La guerra commerciale tra USA e Cina
La guerra commerciale tra il colosso americano e quello cinese potrebbe inasprirsi. In questo caso, il cambio USD/CNY potrebbe superare quota 7,00. Inoltre, sempre se la guerra commerciale si inasprisse, il rallentamento economico della Cina potrebbe non solo consolidarsi ma addirittura diventare ancora più significativo.

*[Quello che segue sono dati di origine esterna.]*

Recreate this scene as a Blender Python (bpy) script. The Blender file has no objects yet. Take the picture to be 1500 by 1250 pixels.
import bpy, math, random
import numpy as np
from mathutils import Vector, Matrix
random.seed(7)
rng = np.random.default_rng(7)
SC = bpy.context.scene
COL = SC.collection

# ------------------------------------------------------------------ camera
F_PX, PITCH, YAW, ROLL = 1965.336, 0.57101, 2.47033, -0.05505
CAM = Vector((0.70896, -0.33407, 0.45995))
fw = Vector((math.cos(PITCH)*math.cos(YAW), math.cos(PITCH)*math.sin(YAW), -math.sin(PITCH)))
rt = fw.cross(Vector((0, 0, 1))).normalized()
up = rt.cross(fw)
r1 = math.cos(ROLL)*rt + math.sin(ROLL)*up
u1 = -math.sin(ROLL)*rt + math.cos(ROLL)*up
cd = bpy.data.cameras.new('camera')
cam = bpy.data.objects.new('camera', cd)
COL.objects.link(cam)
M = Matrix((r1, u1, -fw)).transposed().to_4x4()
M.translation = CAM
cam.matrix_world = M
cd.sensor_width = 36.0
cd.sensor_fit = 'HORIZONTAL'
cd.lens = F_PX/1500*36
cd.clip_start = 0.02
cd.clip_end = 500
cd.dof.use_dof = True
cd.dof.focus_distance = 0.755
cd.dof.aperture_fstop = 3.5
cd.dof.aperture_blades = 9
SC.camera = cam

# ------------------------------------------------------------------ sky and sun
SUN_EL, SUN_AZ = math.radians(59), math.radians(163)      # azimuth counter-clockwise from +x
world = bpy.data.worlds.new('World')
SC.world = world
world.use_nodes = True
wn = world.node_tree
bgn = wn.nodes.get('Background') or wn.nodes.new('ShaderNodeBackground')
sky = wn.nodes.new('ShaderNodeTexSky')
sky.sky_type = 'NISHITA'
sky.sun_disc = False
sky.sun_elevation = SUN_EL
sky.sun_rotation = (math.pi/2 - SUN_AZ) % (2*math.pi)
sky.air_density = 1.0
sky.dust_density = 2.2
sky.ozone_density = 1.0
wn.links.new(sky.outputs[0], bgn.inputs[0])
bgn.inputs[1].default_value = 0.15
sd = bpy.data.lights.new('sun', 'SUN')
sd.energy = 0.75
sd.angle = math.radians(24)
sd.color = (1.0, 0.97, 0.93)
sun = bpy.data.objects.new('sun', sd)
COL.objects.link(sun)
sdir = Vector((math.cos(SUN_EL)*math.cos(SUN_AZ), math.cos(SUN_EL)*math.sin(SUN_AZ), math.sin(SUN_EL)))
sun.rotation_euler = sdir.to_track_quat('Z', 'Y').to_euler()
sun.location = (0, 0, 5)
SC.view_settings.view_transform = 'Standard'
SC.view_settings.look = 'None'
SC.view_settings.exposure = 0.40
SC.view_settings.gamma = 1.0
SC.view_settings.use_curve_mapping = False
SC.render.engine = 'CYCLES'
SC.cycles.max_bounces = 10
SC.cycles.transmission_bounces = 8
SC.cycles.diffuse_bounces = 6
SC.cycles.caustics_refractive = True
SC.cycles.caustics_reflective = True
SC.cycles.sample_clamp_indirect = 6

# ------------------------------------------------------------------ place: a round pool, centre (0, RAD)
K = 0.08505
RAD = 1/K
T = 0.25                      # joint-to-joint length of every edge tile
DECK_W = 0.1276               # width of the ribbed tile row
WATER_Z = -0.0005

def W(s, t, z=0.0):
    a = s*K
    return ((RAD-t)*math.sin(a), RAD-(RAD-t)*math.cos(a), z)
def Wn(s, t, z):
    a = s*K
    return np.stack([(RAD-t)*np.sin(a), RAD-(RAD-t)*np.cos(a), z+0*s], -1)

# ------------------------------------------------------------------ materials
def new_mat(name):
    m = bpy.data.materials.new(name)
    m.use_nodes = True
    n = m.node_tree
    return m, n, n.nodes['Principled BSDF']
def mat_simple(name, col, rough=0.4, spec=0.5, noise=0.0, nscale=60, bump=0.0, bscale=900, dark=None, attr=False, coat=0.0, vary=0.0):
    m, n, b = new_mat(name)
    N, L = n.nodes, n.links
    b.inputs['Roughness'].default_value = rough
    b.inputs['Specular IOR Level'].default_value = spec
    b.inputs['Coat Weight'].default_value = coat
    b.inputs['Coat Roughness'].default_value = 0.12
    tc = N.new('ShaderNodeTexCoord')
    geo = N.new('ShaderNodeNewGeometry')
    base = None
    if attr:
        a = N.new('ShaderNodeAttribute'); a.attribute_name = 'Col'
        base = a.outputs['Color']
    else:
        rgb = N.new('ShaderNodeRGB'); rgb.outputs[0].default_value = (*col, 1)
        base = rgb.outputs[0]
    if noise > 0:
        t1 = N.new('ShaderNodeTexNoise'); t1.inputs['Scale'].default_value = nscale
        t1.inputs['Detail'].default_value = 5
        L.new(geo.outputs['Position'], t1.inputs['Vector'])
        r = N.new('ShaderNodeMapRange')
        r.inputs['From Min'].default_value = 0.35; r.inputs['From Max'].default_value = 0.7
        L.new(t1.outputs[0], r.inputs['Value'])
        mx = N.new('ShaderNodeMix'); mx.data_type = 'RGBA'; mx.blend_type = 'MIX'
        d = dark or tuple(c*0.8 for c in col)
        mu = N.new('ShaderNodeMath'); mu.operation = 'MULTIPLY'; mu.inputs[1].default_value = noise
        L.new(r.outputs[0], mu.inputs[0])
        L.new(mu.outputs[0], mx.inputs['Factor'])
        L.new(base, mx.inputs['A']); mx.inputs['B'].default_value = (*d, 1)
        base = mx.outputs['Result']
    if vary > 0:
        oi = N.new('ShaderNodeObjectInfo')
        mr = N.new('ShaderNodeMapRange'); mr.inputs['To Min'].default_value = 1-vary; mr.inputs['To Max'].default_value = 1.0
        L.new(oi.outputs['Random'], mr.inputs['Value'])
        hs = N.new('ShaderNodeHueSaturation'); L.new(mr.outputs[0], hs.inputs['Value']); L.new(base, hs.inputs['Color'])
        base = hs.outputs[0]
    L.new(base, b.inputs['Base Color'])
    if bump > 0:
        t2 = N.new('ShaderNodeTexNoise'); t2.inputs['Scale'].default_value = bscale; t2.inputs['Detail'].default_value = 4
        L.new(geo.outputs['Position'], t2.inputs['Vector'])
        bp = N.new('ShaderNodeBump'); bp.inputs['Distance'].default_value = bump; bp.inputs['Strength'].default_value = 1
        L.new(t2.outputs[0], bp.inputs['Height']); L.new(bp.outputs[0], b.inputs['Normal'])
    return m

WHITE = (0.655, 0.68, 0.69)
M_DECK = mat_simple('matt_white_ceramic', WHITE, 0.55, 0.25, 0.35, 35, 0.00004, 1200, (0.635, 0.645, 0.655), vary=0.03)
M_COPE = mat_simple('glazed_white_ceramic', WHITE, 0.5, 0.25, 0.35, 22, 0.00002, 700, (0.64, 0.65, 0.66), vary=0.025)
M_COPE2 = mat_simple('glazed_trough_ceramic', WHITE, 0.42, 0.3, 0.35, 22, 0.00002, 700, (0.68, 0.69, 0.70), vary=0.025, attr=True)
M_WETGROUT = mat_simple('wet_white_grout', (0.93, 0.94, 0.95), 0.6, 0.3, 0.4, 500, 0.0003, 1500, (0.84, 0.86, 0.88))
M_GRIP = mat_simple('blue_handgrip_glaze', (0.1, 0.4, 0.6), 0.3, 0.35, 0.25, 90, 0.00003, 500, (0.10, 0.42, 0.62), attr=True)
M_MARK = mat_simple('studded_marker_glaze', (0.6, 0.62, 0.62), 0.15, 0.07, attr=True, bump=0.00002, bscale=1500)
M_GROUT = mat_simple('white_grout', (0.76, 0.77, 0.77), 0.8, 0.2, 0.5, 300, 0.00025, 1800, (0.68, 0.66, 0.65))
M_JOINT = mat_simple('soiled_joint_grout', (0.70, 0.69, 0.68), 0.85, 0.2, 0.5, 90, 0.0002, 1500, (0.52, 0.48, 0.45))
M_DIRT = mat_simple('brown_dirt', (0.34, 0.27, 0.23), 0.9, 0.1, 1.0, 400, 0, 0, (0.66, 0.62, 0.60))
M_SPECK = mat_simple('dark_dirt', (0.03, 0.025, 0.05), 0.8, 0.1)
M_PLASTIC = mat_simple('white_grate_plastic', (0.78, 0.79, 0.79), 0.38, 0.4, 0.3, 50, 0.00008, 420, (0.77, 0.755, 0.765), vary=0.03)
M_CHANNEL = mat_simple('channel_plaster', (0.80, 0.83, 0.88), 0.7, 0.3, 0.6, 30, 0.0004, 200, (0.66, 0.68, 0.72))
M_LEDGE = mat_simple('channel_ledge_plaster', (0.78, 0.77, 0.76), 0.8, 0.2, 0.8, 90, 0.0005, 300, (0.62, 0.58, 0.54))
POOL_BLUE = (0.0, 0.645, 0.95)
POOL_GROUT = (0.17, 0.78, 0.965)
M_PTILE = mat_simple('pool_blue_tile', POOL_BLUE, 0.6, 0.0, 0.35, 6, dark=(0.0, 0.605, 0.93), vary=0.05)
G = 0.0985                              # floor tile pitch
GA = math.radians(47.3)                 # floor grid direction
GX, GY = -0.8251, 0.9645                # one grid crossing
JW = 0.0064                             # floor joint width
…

Per far fronte a questa eventualità, Goldman Sachs suggerisce una strategia particolare lato Forex. Ovvero, suggerisce di acquistare valute quali il dollaro australiano e il peso cileno, collegate a economie che in qualche modo (anzi, lato export) all’economia cinese, in modo da poter godere di una eventuale stabilizzazione della stessa economia cinese. Evidentemente, Goldman Sachs crede che, nonostante i tira-e-molla, e le sofferenze sul fronte commerciale, l’economia di Pechino sia destinata a riprendersi definitivamente.
Il prezzo del petrolio
Per quanto riguarda il prezzo del petrolio, Goldman Sachs è ottimista, così come lo è a riguardo delle altre materie prime. L’opinione che l’oro nero sia destinato a un rimbalzo deciso nel 2019. Questo dovrebbe giovare soprattutto agli esportatori di materie prime, come Cile (rame) e Perù (oro). In questo contesto, a fare meglio di tutti, secondo Goldman Sachs, dovrebbe essere a sorpresa il Canada, forse il più attrezzato per cavalcare l’onda di un rialzo dei prezzi dell’oro nero. Secondo la banca d’affari, Goldman Sachs dovrebbe sovraperformare rispetto ai concorrenti. Ciò, a ben vedere, dovrebbe a una sostanziale modifica del differenziale tra WTI e WCS, già oggi abbastanza largo (superiore a 20).